Exercise details ▸ Reproduce exactly the lines from the one containing "Generate a Blender" down to the one containing "from mathutils import Matrix, Vector, noise", including both of those lines, and nothing else.

--- --- ---

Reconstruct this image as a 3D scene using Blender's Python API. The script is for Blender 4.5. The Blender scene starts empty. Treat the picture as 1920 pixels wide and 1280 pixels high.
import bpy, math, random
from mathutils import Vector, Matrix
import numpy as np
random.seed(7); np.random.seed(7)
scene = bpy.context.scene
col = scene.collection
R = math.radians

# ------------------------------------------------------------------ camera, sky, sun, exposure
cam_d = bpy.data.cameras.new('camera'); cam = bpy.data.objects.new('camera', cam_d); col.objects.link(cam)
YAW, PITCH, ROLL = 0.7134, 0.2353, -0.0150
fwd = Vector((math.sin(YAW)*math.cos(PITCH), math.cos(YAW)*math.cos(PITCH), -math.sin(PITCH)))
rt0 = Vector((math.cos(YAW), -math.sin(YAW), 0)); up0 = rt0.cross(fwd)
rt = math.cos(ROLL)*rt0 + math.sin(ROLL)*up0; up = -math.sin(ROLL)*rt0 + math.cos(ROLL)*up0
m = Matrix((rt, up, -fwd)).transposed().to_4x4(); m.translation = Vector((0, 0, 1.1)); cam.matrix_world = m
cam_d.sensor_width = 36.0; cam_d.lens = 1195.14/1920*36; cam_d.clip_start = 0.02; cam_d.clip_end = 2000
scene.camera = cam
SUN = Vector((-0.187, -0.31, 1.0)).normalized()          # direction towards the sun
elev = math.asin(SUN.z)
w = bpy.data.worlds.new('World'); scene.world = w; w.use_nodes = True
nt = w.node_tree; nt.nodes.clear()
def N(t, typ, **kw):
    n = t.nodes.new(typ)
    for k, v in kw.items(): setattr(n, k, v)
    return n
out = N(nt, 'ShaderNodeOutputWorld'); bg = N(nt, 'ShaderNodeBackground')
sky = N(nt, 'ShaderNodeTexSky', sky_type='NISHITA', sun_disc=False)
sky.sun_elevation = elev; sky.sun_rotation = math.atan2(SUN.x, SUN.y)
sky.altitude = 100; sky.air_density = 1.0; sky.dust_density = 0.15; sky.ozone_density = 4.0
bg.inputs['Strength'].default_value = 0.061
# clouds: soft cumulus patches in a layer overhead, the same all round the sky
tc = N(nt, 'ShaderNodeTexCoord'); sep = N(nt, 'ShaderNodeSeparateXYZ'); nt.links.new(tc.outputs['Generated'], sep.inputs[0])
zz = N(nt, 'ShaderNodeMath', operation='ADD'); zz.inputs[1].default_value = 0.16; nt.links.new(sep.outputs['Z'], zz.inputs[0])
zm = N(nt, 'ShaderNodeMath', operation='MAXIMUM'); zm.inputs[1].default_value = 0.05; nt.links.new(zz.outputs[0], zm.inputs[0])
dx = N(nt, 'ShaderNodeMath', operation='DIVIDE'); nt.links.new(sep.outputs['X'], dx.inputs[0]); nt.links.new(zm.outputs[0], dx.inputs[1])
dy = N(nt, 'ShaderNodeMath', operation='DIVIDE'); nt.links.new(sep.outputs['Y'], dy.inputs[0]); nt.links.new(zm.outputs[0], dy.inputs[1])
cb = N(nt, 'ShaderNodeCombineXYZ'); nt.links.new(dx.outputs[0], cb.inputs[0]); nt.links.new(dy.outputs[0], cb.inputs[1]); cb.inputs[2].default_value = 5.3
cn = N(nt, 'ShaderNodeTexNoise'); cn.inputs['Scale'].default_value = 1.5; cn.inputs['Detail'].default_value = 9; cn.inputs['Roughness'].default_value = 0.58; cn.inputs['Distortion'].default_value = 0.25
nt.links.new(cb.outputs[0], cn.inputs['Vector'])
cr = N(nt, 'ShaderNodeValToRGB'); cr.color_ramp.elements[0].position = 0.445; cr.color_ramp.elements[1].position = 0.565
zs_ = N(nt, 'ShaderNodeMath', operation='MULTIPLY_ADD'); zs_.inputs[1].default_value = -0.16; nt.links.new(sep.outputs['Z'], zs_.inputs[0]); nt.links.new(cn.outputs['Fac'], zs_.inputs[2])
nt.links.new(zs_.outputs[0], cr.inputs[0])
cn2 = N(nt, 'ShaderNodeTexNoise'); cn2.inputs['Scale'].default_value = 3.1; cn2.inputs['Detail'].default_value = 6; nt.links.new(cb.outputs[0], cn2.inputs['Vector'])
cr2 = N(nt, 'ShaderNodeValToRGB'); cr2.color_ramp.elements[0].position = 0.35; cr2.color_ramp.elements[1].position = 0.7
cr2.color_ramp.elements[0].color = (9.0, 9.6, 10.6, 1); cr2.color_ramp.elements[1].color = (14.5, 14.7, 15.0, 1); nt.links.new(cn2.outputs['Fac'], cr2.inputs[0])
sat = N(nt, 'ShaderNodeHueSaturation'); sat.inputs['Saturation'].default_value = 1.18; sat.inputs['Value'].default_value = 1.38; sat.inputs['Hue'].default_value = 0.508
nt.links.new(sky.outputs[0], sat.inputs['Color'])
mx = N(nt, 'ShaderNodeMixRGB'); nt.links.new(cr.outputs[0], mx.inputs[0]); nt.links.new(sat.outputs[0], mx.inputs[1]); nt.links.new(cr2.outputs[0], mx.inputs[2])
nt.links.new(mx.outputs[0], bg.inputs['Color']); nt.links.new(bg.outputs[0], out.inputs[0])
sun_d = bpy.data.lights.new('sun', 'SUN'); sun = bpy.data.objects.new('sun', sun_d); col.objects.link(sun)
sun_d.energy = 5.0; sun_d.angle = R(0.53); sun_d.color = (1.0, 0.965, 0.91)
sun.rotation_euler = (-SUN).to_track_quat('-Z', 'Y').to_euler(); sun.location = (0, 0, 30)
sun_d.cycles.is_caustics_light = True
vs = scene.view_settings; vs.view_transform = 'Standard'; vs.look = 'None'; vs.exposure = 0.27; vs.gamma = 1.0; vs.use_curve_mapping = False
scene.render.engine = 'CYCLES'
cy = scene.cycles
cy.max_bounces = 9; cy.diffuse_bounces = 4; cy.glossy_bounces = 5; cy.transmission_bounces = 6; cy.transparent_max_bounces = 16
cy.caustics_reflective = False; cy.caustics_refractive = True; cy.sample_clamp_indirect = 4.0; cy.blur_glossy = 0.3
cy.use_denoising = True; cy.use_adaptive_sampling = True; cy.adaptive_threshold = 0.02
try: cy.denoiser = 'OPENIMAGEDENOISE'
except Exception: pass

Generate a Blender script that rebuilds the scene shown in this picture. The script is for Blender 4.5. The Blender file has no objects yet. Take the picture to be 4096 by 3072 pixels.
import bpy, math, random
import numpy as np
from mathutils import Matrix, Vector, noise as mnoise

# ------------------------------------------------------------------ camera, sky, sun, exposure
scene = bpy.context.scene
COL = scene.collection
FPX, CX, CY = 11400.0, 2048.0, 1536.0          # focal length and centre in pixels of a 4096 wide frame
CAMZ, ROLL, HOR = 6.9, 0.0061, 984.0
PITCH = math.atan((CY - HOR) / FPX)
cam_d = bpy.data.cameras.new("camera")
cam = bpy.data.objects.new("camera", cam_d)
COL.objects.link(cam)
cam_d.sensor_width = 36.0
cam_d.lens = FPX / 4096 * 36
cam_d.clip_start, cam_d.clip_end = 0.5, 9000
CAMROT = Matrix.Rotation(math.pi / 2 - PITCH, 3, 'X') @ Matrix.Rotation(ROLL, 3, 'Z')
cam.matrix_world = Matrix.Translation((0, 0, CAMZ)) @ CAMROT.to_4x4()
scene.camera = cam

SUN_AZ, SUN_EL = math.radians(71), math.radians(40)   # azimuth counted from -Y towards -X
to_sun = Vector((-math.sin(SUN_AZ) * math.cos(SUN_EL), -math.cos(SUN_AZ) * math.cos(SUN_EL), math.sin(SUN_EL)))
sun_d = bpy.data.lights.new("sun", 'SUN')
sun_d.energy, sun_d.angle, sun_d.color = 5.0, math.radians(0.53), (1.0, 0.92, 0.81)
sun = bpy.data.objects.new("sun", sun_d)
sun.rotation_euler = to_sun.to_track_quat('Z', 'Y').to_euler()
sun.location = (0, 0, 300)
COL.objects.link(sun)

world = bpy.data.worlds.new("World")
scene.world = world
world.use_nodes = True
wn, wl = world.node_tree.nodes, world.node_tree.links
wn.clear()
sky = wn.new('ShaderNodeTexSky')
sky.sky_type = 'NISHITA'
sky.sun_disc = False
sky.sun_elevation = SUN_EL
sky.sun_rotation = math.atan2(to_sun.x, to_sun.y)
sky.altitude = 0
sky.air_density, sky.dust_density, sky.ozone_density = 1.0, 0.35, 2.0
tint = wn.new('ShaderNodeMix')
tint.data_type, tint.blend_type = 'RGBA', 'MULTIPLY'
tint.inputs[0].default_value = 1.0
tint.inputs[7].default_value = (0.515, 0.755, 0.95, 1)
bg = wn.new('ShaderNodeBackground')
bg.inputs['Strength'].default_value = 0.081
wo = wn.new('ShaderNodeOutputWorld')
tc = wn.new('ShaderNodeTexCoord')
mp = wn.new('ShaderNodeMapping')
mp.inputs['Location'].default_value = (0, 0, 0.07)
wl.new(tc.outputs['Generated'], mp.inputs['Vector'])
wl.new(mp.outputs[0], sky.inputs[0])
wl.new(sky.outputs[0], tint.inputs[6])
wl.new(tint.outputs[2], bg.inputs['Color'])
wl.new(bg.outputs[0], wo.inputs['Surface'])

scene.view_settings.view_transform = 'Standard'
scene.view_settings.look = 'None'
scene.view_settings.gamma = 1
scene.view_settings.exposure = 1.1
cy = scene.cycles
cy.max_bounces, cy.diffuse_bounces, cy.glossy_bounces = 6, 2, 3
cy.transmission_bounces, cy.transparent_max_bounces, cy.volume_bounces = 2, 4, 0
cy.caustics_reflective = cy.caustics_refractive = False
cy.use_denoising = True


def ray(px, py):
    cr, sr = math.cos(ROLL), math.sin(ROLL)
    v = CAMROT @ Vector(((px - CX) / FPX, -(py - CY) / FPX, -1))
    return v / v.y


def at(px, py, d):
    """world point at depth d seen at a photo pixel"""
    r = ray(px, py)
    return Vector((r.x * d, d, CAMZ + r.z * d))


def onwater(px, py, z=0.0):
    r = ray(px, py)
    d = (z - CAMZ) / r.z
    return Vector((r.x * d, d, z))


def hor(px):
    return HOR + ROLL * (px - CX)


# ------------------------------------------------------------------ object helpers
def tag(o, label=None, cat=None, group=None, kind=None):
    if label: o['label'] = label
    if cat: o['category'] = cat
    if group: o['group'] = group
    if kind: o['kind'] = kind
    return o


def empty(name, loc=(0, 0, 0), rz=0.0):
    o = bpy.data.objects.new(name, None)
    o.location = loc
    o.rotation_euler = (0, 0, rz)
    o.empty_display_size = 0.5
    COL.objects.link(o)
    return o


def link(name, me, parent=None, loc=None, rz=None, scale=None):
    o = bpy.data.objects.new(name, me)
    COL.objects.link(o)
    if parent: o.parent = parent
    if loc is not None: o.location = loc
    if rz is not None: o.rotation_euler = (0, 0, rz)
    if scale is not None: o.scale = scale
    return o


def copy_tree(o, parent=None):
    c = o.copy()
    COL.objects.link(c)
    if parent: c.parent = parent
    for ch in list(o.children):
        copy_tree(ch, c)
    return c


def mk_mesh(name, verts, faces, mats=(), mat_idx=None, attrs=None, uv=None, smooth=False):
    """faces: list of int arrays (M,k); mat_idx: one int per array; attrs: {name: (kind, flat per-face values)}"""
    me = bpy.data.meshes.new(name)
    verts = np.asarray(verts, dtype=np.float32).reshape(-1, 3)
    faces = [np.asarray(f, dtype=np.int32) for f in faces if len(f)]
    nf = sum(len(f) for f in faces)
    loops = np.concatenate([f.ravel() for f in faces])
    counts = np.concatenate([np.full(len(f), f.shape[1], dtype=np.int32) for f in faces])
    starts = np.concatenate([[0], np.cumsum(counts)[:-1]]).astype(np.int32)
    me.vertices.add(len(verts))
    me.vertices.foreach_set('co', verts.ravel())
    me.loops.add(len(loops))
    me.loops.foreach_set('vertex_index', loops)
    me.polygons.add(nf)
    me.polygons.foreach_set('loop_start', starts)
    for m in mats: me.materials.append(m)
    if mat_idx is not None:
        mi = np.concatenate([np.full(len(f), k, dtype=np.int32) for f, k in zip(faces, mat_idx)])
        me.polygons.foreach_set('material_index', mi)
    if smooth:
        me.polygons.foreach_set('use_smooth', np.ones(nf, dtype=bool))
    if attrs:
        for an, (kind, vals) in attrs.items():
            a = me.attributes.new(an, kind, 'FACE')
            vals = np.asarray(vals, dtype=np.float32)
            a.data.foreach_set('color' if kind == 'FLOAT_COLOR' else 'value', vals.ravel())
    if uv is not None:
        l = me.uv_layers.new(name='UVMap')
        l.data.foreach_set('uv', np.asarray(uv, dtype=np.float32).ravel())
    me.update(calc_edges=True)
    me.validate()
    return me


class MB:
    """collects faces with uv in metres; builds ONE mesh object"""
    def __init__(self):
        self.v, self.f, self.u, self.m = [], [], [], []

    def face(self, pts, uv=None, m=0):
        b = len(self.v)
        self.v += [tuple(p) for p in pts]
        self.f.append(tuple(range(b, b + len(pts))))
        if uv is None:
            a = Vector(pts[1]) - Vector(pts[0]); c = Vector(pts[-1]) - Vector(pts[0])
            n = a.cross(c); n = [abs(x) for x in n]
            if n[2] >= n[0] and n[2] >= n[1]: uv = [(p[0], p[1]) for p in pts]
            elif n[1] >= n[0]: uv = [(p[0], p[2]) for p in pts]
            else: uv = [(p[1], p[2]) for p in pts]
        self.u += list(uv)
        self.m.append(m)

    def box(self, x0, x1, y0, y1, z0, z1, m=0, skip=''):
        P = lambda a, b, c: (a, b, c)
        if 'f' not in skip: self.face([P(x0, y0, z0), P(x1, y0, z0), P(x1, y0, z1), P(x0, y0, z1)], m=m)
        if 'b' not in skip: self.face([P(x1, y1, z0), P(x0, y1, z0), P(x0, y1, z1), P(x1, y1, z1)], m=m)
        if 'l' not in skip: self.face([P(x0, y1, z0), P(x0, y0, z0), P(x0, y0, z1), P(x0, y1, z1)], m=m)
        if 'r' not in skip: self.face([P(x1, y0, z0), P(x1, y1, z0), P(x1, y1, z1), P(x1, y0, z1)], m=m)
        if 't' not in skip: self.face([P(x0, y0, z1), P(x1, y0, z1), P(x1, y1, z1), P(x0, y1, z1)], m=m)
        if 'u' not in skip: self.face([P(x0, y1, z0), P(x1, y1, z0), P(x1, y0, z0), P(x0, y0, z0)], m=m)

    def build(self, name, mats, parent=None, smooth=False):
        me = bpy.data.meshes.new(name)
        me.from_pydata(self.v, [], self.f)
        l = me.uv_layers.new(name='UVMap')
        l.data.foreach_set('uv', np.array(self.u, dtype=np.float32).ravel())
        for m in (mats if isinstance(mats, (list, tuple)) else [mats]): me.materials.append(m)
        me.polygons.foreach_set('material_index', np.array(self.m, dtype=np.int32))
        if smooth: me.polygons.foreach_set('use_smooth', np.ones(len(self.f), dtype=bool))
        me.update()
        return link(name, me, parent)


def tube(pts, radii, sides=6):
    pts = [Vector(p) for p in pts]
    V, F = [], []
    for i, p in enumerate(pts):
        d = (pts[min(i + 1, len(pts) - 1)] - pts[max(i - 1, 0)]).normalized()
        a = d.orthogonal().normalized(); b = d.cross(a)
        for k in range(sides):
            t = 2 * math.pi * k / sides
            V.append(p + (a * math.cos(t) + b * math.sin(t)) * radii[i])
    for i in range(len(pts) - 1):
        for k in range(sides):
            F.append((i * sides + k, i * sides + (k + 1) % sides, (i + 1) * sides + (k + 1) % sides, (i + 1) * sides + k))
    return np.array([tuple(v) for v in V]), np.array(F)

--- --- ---

Response ▸
Generate a Blender script that rebuilds the scene shown in this picture. The script is for Blender 4.5. The Blender file has no objects yet. Take the picture to be 4096 by 3072 pixels.
import bpy, math, random
import numpy as np
from mathutils import Matrix, Vector, noise as mnoise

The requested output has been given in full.